MHCLG to close six offices

Office for Place will also be wound down, minister announces
Birmingham office among those set to close. Photo: A.P.S. (UK)/Alamy

By Tevye Markson

14 Nov 2024

The Ministry of Housing, Communities and Local Government is planning to close six offices across England in a move expected to affect hundreds of staff.

The offices in Birmingham, Exeter, Newcastle, Sheffield, Truro and Warrington will all shut over the next two years under the plans, which the department has announced to staff and unions. 

At the same time, MHCLG is set to expand its presence at five locations – London, Wolverhampton, Darlington, Manchester and Bristol.

An MHCLG spokesperson said: “We have been engaging with unions and staff about a number of proposals – including plans to expand five offices outside of London and close six offices over the next two years, as leases come to an end.

“The department will continue to have offices in every English region, Scotland, Wales and Northern Ireland and all staff affected will be able to continue in their roles in one of these locations.”

MHCLG has committed to retain other offices in Nottingham, Leeds, Cambridge and Plymouth, Edinburgh, Cardiff, Belfast, Liverpool, Hemel Hempstead, Hastings and Norwich, which it says will provide coverage across the UK.

The department hopes the restructuring of its estate will enable staff to work more closely together, access better career pathways and receive more support from senior leaders.

The PCS union slammed the announcement and asked for an urgent meeting.

A spokesperson for PCS said: “It is unacceptable for these decisions to be announced without proper consultation.
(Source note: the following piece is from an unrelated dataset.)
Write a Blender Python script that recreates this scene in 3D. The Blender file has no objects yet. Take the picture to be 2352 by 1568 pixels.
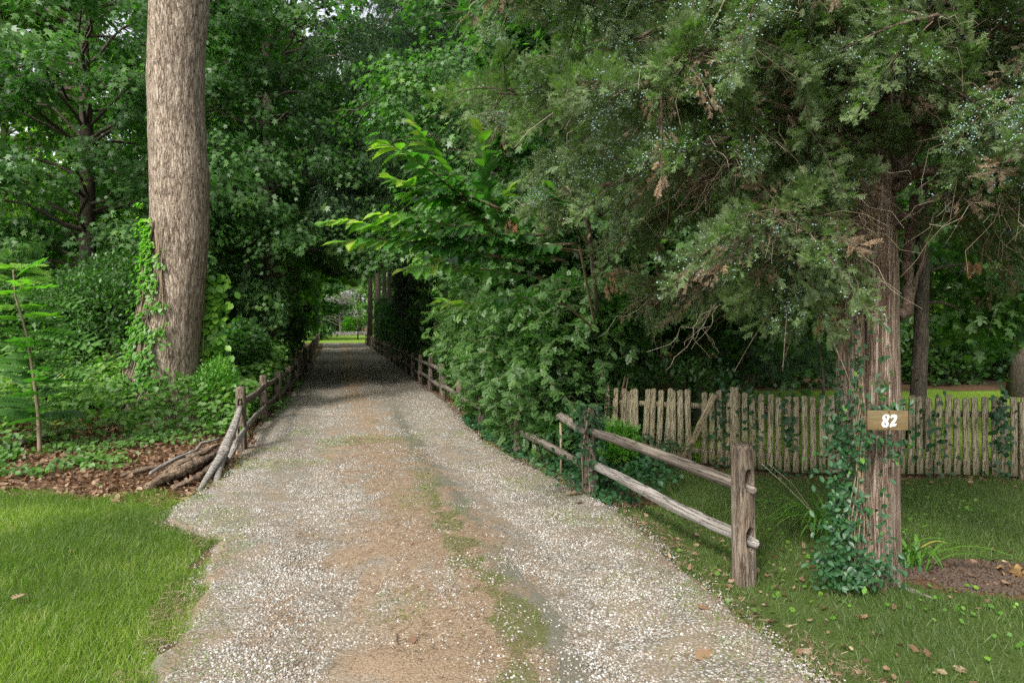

We demand an urgent meeting with management to discuss what is a very serious situation that will affect up to 400 of our members across the country.”

Office for Place to be scrapped

Separately, on Tuesday minister of state for housing and planing Matthew Pennycook announced that MHCLG is scrapping the Office for Place – the department's Stoke-on-Trent based organisation set up to promote good design in the built environment.

Last year the Sunak administration announced that the Office for Place would be spun out of the then Department for Levelling Up, Housing and Communities, becoming an arm's-length body in the process.

Pennycook said spending decisions taken at the Budget and the re-setting of departmental budgets had forced MHCLG to conclude that supporting improvements to the quality and design of new homes and communities would “be more efficiently and effectively delivered by the department itself”.

“The government is not downgrading the importance of good design and placemaking, or the role of design coding in improving the quality of development,” Pennycook said.

“Rather, by drawing expertise and responsibility back into MHCLG, I want the pursuit of good design and placemaking to be a fully integrated consideration as the government reforms the planning system, rolls out digital local plans and provides support to local authorities and strategic planning authorities.

“I also believe that embedding this work within MHCLG will allow experience to be better reflected in decision-making, as well as integrated within an existing delivery team in Homes England already focused on design and placemaking.”

Pennycook told MPs the decision would not impact on wider government commitments to Stoke, including te award of £19.8m for the city's Levelling Up Partnerships programme.

Good-design advocate Nicholas Boys Smith is interim chair of the Office  for Place. A recruitment campaign to find a permanent chief executive for the organisation had launched in August, weeks after Labour seized power in the general election.